My current research questionnaire (13 questions) has managed around 31 responses – hardly statistically significant but my supervisors consider that good for local government! In fact when I circulated the link to the questionnaire at a meeting the President of Socitm stated that he didn’t respond to academic research because ‘once they’d got you they never let you alone’. So researchers find getting feedback out of government like getting s**t out of a rocking horse! So not a popular topic.

Papers take some time to turn around with peer-review unless you are lucky! If a reviewer reccomends major changes it can take ages and then has to go through the process again! Luck has a lot to answer for. I submitted a paper at the start of this year April and the conference is in September – that’s pretty fast! I’m currently drafting abstracts for 12 months ahead – you also need to be psychic!

I know people get bothered by undergraduate or MBA researchers but the only way to train people is to let them loose! I am provisionally presenting work through ESD-toolkit and EIP to get it out to the practitioners along with the blog – any other suggestions? I’m not sure the CO, DCLG or AC want to know the truth otherwise they might assist but I’m always impressed by Audit Scotland and CIPFA who circulate some good stuff!”

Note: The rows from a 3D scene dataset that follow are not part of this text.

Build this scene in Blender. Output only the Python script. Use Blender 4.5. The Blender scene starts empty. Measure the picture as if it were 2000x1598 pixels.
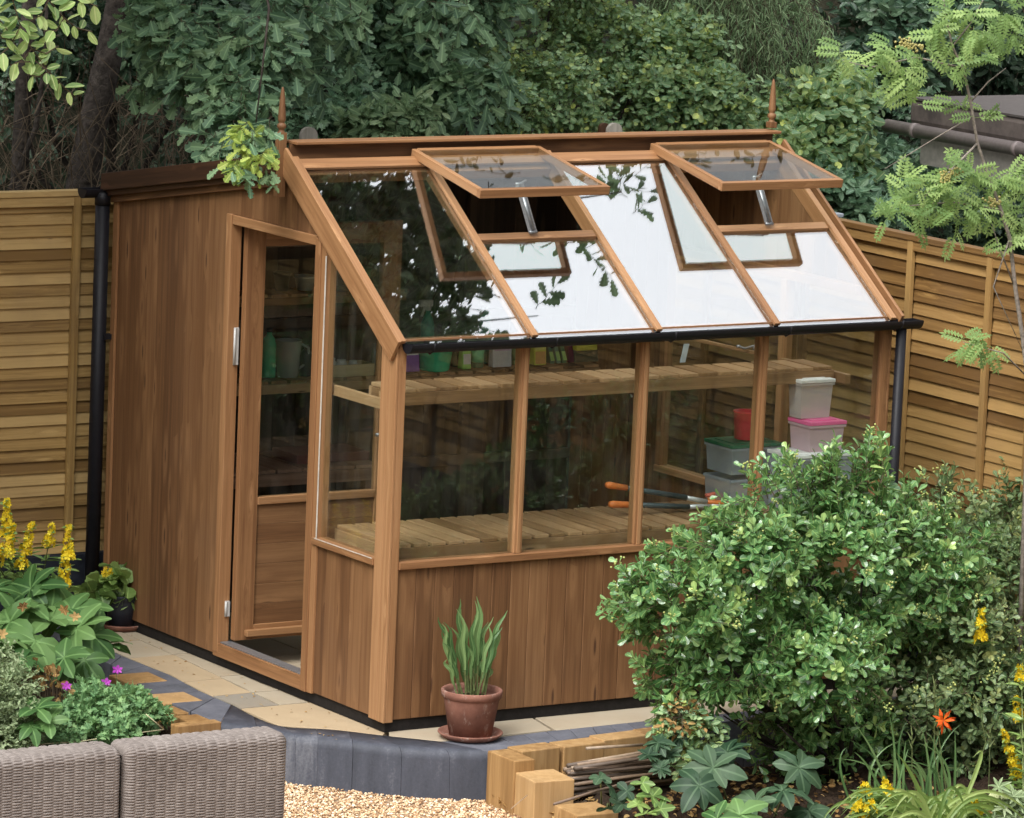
import bpy, math, random
import numpy as np
from mathutils import Vector, Matrix
R = math.radians
rng = np.random.default_rng(7)
random.seed(7)
S = bpy.context.scene
COL = S.collection

# ------------------------------------------------------------------ camera
CAM = np.array([-10.9286, -17.996, 4.703]); YAW, PIT, ROL, FPX = 1.0015, -0.1561, 0.0421, 9730.95
fw = np.array([math.cos(PIT)*math.cos(YAW), math.cos(PIT)*math.sin(YAW), math.sin(PIT)])
r_ = np.array([math.sin(YAW), -math.cos(YAW), 0.0]); u_ = np.cross(r_, fw)
rt = math.cos(ROL)*r_ + math.sin(ROL)*u_; up = -math.sin(ROL)*r_ + math.cos(ROL)*u_
cd = bpy.data.cameras.new('camera'); cam = bpy.data.objects.new('camera', cd); COL.objects.link(cam)
cam.matrix_world = Matrix(((rt[0], up[0], -fw[0], CAM[0]), (rt[1], up[1], -fw[1], CAM[1]), (rt[2], up[2], -fw[2], CAM[2]), (0, 0, 0, 1)))
cd.sensor_width = 36; cd.sensor_fit = 'HORIZONTAL'; cd.lens = FPX/2000*36; cd.clip_end = 500
S.camera = cam
def P(px, py, ax, v):
    """the point of the plane ax = v that is seen at a point of the photograph"""
    d = fw*FPX + (px-1000)*rt - (py-799)*up
    i = 'xyz'.index(ax); t = (v-CAM[i])/d[i]
    return CAM + t*d

# ------------------------------------------------------------------ light
SUN_EL, SUN_AZ = 50, 207           # azimuth of the sun, degrees counterclockwise from +x
w = bpy.data.worlds.new('World'); S.world = w; w.use_nodes = True
nt = w.node_tree; nt.nodes.clear()
o = nt.nodes.new('ShaderNodeOutputWorld'); bg = nt.nodes.new('ShaderNodeBackground')
sky = nt.nodes.new('ShaderNodeTexSky'); sky.sky_type = 'NISHITA'; sky.sun_disc = False
sky.sun_elevation = R(SUN_EL); sky.sun_rotation = R(90-SUN_AZ); sky.dust_density = 6; sky.air_density = 1.0
hs = nt.nodes.new('ShaderNodeHueSaturation'); hs.inputs['Saturation'].default_value = .14
tc = nt.nodes.new('ShaderNodeTexCoord'); nz = nt.nodes.new('ShaderNodeTexNoise'); nz.inputs['Scale'].default_value = 2.2; nz.inputs['Detail'].default_value = 5
mr = nt.nodes.new('ShaderNodeMapRange'); mr.inputs['From Min'].default_value = .3; mr.inputs['From Max'].default_value = .7; mr.inputs['To Min'].default_value = .9; mr.inputs['To Max'].default_value = 1.12
sp = nt.nodes.new('ShaderNodeSeparateXYZ'); ov = nt.nodes.new('ShaderNodeMapRange')
ov.inputs['From Min'].default_value = 0; ov.inputs['From Max'].default_value = 1; ov.inputs['To Min'].default_value = .16; ov.inputs['To Max'].default_value = 5.0
m1 = nt.nodes.new('ShaderNodeVectorMath'); m1.operation = 'SCALE'; m2 = nt.nodes.new('ShaderNodeVectorMath'); m2.operation = 'SCALE'
L_ = nt.links.new
L_(sky.outputs[0], hs.inputs['Color']); L_(tc.outputs['Generated'], nz.inputs['Vector']); L_(nz.outputs[0], mr.inputs[0])
L_(tc.outputs['Generated'], sp.inputs[0]); L_(sp.outputs[2], ov.inputs[0])
L_(hs.outputs[0], m1.inputs[0]); L_(mr.outputs[0], m1.inputs['Scale']); L_(m1.outputs[0], m2.inputs[0]); L_(ov.outputs[0], m2.inputs['Scale'])
# bright lobe added to the sky where roof panes mirror it, to whiten them
dp = nt.nodes.new('ShaderNodeVectorMath'); dp.operation = 'DOT_PRODUCT'; L_(tc.outputs['Generated'], dp.inputs[0]); dp.inputs[1].default_value = (.53, .16, .83)
cl_ = nt.nodes.new('ShaderNodeMapRange'); cl_.interpolation_type = 'SMOOTHSTEP'; L_(dp.outputs['Value'], cl_.inputs[0])
for k_, v_ in (('From Min', .80), ('From Max', .985), ('To Min', 1.0), ('To Max', 2.8)): cl_.inputs[k_].default_value = v_
m3_ = nt.nodes.new('ShaderNodeVectorMath'); m3_.operation = 'SCALE'; L_(m2.outputs[0], m3_.inputs[0]); L_(cl_.outputs[0], m3_.inputs['Scale'])
L_(m3_.outputs[0], bg.inputs[0]); bg.inputs[1].default_value = .15; L_(bg.outputs[0], o.inputs[0])
sd = bpy.data.lights.new('sun', 'SUN'); sd.energy = .9; sd.angle = R(20); sd.color = (1, .95, .87)
so = bpy.data.objects.new('sun', sd); COL.objects.link(so)
sv = Vector((math.cos(R(SUN_EL))*math.cos(R(SUN_AZ)), math.cos(R(SUN_EL))*math.sin(R(SUN_AZ)), math.sin(R(SUN_EL))))
so.rotation_euler = sv.to_track_quat('Z', 'Y').to_euler(); so.location = sv*30
sky.sun_rotation = R(90-SUN_AZ)
S.view_settings.view_transform = 'Standard'; S.view_settings.look = 'None'; S.view_settings.gamma = 1
S.view_settings.exposure = -0.75

# ------------------------------------------------------------------ node helpers
class NT:
    def __init__(s, name):
        s.m = bpy.data.materials.new(name); s.m.use_nodes = True; s.t = s.m.node_tree; s.t.nodes.clear()
        s.out = s.n('ShaderNodeOutputMaterial')
    def n(s, t, **k):
        x = s.t.nodes.new(t)
        for a, b in k.items():
            if a == 'op': x.operation = b
            elif a in ('blend_type', 'data_type', 'attribute_name', 'feature', 'interpolation_type', 'clamp'): setattr(x, a, b)
            else: x.inputs[a.replace('_', ' ')].default_value = b
        return x
    def l(s, a, b): s.t.links.new(a, b)
    def math(s, op, a, b=None, c=None):
        x = s.n('ShaderNodeMath', op=op)
        for i, v in enumerate((a, b, c)):
            if v is None: continue
            if isinstance(v, (int, float)): x.inputs[i].default_value = v
            else: s.l(v, x.inputs[i])
        return x.outputs[0]
    def ramp(s, fac, stops):
        x = s.n('ShaderNodeValToRGB'); e = x.color_ramp.elements
        while len(e) < len(stops): e.new(.5)
        for i, (p, c) in enumerate(stops): e[i].position = p; e[i].color = (*c, 1)
        if fac is not None: s.l(fac, x.inputs[0])
        return x.outputs[0]
    def mix(s, f, a, b, mode='MIX'):
        x = s.n('ShaderNodeMix', data_type='RGBA', blend_type=mode)
        for i, v in ((0, f), (6, a), (7, b)):
            if isinstance(v, (int, float)): x.inputs[i].default_value = v
            elif isinstance(v, tuple): x.inputs[i].default_value = (*v, 1)
            else: s.l(v, x.inputs[i])
        return x.outputs[2]
    def noise(s, vec, sc, det=3, rough=.5):
        x = s.n('ShaderNodeTexNoise', Scale=sc, Detail=det, Roughness=rough)
        if vec is not None: s.l(vec, x.inputs['Vector'])
        return x.outputs[0]
    def scale(s, vec, v):
        x = s.n('ShaderNodeVectorMath', op='MULTIPLY'); s.l(vec, x.inputs[0]); x.inputs[1].default_value = v; return x.outputs[0]
    def attr(s, a): return s.n('ShaderNodeAttribute', attribute_name=a)
    def bsdf(s, col, rough=.6, spec=.4, bump=None, bs=.3, bd=.003, metal=0):
        b = s.n('ShaderNodeBsdfPrincipled')
        if isinstance(col, tuple): b.inputs['Base Color'].default_value = (*col, 1)
        else: s.l(col, b.inputs['Base Color'])
        if isinstance(rough, (int, float)): b.inputs['Roughness'].default_value = rough
        else: s.l(rough, b.inputs['Roughness'])
        b.inputs['Specular IOR Level'].default_value = spec; b.inputs['Metallic'].default_value = metal
        if bump is not None:
            k = s.n('ShaderNodeBump', Strength=bs, Distance=bd); s.l(bump, k.inputs['Height']); s.l(k.outputs[0], b.inputs['Normal'])
        return b.outputs[0]
    def done(s, sh): s.l(sh, s.out.inputs[0]); return s.m

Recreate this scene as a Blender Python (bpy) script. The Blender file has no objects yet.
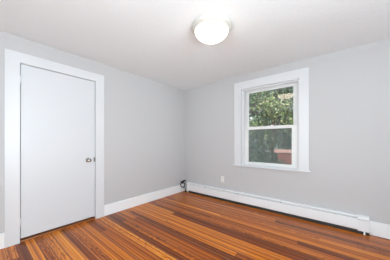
import bpy, bmesh, math, random
from mathutils import Vector, Matrix

# ------------------------------------------------------------------ camera, world, light, exposure
scene = bpy.context.scene
C = scene.collection
H = 2.34                      # ceiling height
XR, YN = 4.40, -4.60          # right wall, near wall (behind the camera)

cam_d = bpy.data.cameras.new('camera')
cam_d.sensor_fit = 'HORIZONTAL'; cam_d.sensor_width = 36.0
cam_d.lens = 178.0 / 390.0 * 36.0
cam_d.shift_y = 11.4 / 390.0
cam_d.clip_start = 0.02; cam_d.clip_end = 300
cam = bpy.data.objects.new('camera', cam_d); C.objects.link(cam)
cam.location = (2.822, -3.081, 1.15)
cam.rotation_euler = (math.pi / 2, 0, math.atan2(0.631, 0.776))
scene.camera = cam

scene.view_settings.view_transform = 'Standard'
scene.view_settings.look = 'None'
scene.view_settings.gamma = 1.0
scene.view_settings.use_curve_mapping = False
scene.view_settings.exposure = 0.36

world = bpy.data.worlds.new('overcast_sky'); scene.world = world
world.use_nodes = True
wn = world.node_tree.nodes; wl = world.node_tree.links
wn['Background'].inputs['Color'].default_value = (0.86, 0.93, 1.0, 1)
wn['Background'].inputs['Strength'].default_value = 1.15

sd = bpy.data.lights.new('sun', 'SUN'); sd.energy = 4.2; sd.angle = math.radians(6); sd.color = (1, 0.96, 0.88)
sun = bpy.data.objects.new('sun', sd); C.objects.link(sun)
sun.rotation_euler = Vector((-0.55, 0.75, -0.8)).to_track_quat('-Z', 'Y').to_euler()

def area(name, loc, direction, sx, sy, power, col):
    d = bpy.data.lights.new(name, 'AREA'); d.shape = 'RECTANGLE'; d.size = sx; d.size_y = sy
    d.energy = power; d.color = col
    o = bpy.data.objects.new(name, d); C.objects.link(o)
    o.location = loc
    o.rotation_euler = Vector(direction).to_track_quat('-Z', 'Z').to_euler()
    return o
# daylight-tinted fill lights, added outside two unseen openings behind the camera
area('fill_right_window', (XR + 0.30, -2.70, 1.45), (-1, 0, 0.66), 1.9, 1.6, 146, (0.85, 0.945, 1.0))
area('fill_near_window', (2.50, YN - 0.30, 1.45), (0, 1, 0.52), 2.1, 1.6, 112, (0.85, 0.945, 1.0))

LAMP_EMIT = 3.3
LAMP_COL = (1.0, 0.88, 0.68, 1)

# ------------------------------------------------------------------ mesh helpers
class MB:
    def __init__(self):
        self.bm = bmesh.new()
    def box(self, x0, x1, y0, y1, z0, z1):
        r = bmesh.ops.create_cube(self.bm, size=1.0)
        for v in r['verts']:
            v.co = Vector((x0 + (v.co.x + .5) * (x1 - x0), y0 + (v.co.y + .5) * (y1 - y0), z0 + (v.co.z + .5) * (z1 - z0)))
        return self
    def lathe(self, prof, c=(0, 0, 0), axis='Z', n=48):
        """prof: list of (radius, height along the axis)"""
        rings = []
        for r, h in prof:
            ring = []
            for i in range(1 if r < 1e-6 else n):
                a = 2 * math.pi * i / n
                p = (r * math.cos(a), r * math.sin(a), h)
                if axis == 'X': p = (p[2], p[0], p[1])
                elif axis == 'Y': p = (p[0], p[2], p[1])
                ring.append(self.bm.verts.new((p[0] + c[0], p[1] + c[1], p[2] + c[2])))
            rings.append(ring)
        for a, b in zip(rings, rings[1:]):
            if len(a) == 1 and len(b) == 1: continue
            for i in range(n):
                j = (i + 1) % n
                if len(a) == 1: self.bm.faces.new((a[0], b[i], b[j]))
                elif len(b) == 1: self.bm.faces.new((a[i], a[j], b[0]))
                else: self.bm.faces.new((a[i], a[j], b[j], b[i]))
        return self
    def tube(self, pts, r, n=8):
        pts = [Vector(p) for p in pts]
        rad = r if isinstance(r, (list, tuple)) else [r] * len(pts)
        rings = []; ref = None
        for i, p in enumerate(pts):
            t = (pts[min(i + 1, len(pts) - 1)] - pts[max(i - 1, 0)]).normalized()
            if ref is None:
                ref = Vector((0, 0, 1)) if abs(t.z) < .9 else Vector((1, 0, 0))
            u = (ref - t * ref.dot(t)).normalized(); w = t.cross(u); ref = u
            rings.append([self.bm.verts.new(p + rad[i] * (math.cos(2 * math.pi * k / n) * u + math.sin(2 * math.pi * k / n) * w)) for k in range(n)])
        for a, b in zip(rings, rings[1:]):
            for k in range(n):
                self.bm.faces.new((a[k], a[(k + 1) % n], b[(k + 1) % n], b[k]))
        self.bm.faces.new(rings[0][::-1]); self.bm.faces.new(rings[-1])
        return self
    def extrude_x(self, prof, x0, x1):
        """closed profile in (y, z), swept from x0 to x1"""
        a = [self.bm.verts.new((x0, y, z)) for y, z in prof]
        b = [self.bm.verts.new((x1, y, z)) for y, z in prof]
        n = len(prof)
        for i in range(n):
            j = (i + 1) % n
            self.bm.faces.new((a[i], a[j], b[j], b[i]))
        self.bm.faces.new(a[::-1]); self.bm.faces.new(b)
        return self
    def build(self, name, m, parent=None, bevel=0, smooth=False, kind=None):
        bmesh.ops.recalc_face_normals(self.bm, faces=self.bm.faces)
        me = bpy.data.meshes.new(name); self.bm.to_mesh(me); self.bm.free()
        me.materials.append(m)
        if smooth:
            for p in me.polygons: p.use_smooth = True
        o = bpy.data.objects.new(name, me); C.objects.link(o)
        if bevel:
            b = o.modifiers.new('bevel', 'BEVEL'); b.width = bevel; b.segments = 2; b.limit_method = 'ANGLE'
        if parent is not None:
            o.parent = parent
            o.matrix_parent_inverse = Matrix.Translation(-parent.location) if parent.type == 'EMPTY' else Matrix.Identity(4)
        if kind: o['kind'] = kind
        return o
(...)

Research was never easy but practical research in the government community is a cross only a few demented people seem to chose!

Dave Briggs circulated the following:

“Just a quick note to inform you all about an event I’m running with Peterborough City Council for local government types to find out about what’s going on in the sector with social media, web 2.0 and whatnot.

More info at http://davepress.net/2008/09/01/readwritegov/ with booking at http://readwritegov.eventbrite.com/

To which I reponded:

“Thanks Dave, I’ll circulate to colleagues – is it in competition with the Socitm event? ;-)
http://www.socitm.gov.uk/socitm/Events/Web+2+seminar+10+September+2008.htm
By the way, I was reading up on the history of SOA (service oriented architecture), which was posited by a Gartner consultant (Yefim Natis in 1996) and there is a recent Gartner paper suggesting that Web 2.0 is distracting from SOA, which should be the real concern. Its one of those front versus back office dialogues. This is in the general business sector.

For the public sector, to confuse metters, I’m trying to develop a Citizen Oriented Architecture which is a mix of front office and performance tools that could then meet with the back-office SOA.

Any views on SOA versus Web 2.0?”

And I’ll ask here, too – any views on SOA versus Web 2.0 – is it the cart before the horse or what? Of course one does need to have done one’s system/process stuff before implementing SOA but scraping, blogging and mashups are very front-end tools!